La nueva ilusión alfabetizadora en Honduras

  • Actualizado: 19 de noviembre de 2025 a las 10:51

A Honduras se le pide creer en un milagro. En apenas dos años, la administración Castro afirma haber “derrotado” el analfabetismo—reduciéndolo por debajo del 4% y declarando departamentos enteros “libres de analfabetismo”. El supuesto logro se atribuye a un programa intensivo diseñado en Cuba e implementado por más de un centenar de asesores cubanos que hoy ejercen una influencia desproporcionada dentro de la Secretaría de Educación. Y, como suele ocurrir en los proyectos ideológicos, el mensaje se transmite con la seguridad de quien pretende cerrar cualquier espacio para el escrutinio.
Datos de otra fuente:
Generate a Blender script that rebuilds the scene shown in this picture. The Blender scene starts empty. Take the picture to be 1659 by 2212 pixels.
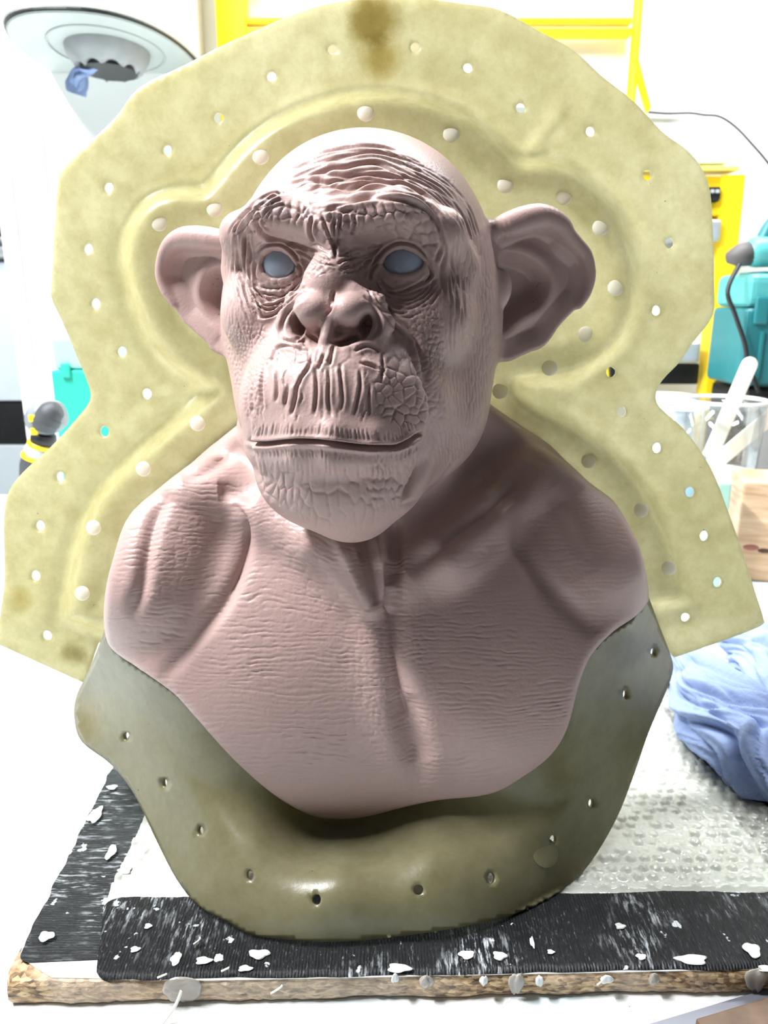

La historia advierte lo que sucede cuando sistemas autoritarios prometen milagros sociales. Cuba perfeccionó este guion hace más de medio siglo.

A inicios de los años sesenta, Fidel Castro lanzó lo que se convirtió en una de las campañas más mitificadas de su régimen: la “gran cruzada de alfabetización”. El mundo oyó que la revolución había transformado un país de campesinos analfabetos en una sociedad moderna en un solo año. Pero los hechos—fácilmente comprobables en los registros de la UNESCO—desmienten la leyenda.

Antes de la revolución, Cuba ya poseía una de las tasas de alfabetización más altas de América Latina. Datos de la ONU y la UNESCO de los años cincuenta colocan la alfabetización cubana entre 76 y 80 por ciento, comparable con Chile y Costa Rica. Un informe de la UNESCO Courier de 1958 registró un analfabetismo femenino de 20% y masculino de 24%, cifras muy superiores al promedio regional. En otras palabras, Castro heredó una población relativamente educada.

El supuesto “milagro” revolucionario consistió, en buena medida, en reempaquetar una mejora modesta como un salto civilizatorio—mientras se reducía el estándar de lo que contaba como alfabetización. En Cuba, la simple capacidad de firmar un nombre llegó a considerarse prueba de instrucción.

Esa misma dinámica se repite ahora en Honduras.

El gobierno de Castro en Tegucigalpa, bajo orientación cubana, ha adoptado el mismo método “Yo, sí puedo” que La Habana exporta al mundo en desarrollo. Evaluaciones independientes—especialmente en Bolivia—demuestran que muchos graduados del programa “aprendieron poco más que a escribir su nombre”. Copian palabras sencillas, recitan sílabas, pero rara vez alcanzan la alfabetización funcional: leer con comprensión, escribir con autonomía, o manejar textos básicos de la vida cotidiana.

Aun así, los gobiernos que emplean este modelo cubano suelen declarar alfabetizadas a cientos de miles de personas y celebrar un triunfo político.

En Honduras, el patrón es evidente. Antes de esta administración, las encuestas oficiales y los datos de la UNESCO ya situaban la alfabetización adulta en los altos ochenta por ciento—con desigualdades rurales, sí, pero lejos del estado catastrófico descrito por el discurso oficial. Sin embargo, hoy se anuncian avances “históricos” basados en intervenciones que a veces duran apenas tres meses.

Cuando la alfabetización se define como saber firmar un nombre o repetir una sílaba, las cifras inevitablemente mejoran. Y con asesores cubanos incrustados en toda la estructura educativa, los incentivos favorecen producir estadísticas vistosas, no capital humano real.

Esto resulta aún más preocupante porque Honduras ya contaba con programas locales eficaces y respetados—PRALEVA, Maestro en Casa, entre otros—creados por educadores hondureños y adaptados a las realidades del país. Esas iniciativas priorizaban la comprensión, la constancia y el pensamiento crítico. Producían lectores genuinos.

Fueron desplazadas.

En su lugar, Honduras recibe una escenografía de progreso: cifras infladas, ceremonias de graduación y proclamaciones de victoria que se derrumban cuando un periodista pide a los habitantes de un municipio “libre de analfabetismo” que lean una oración sencilla.

La tragedia no es la teatralidad política; es el potencial humano desperdiciado. Un país no puede simular su camino hacia el desarrollo. La alfabetización es la base de la ciudadanía, del trabajo y de la dignidad. Cuando un gobierno reemplaza los estándares por la ideología, daña precisamente a quienes más dependen de la educación como camino hacia adelante.

Honduras merece más que otra revolución importada de ilusiones. Merece la verdad—y un sistema educativo anclado en el aprendizaje, no en la mitología.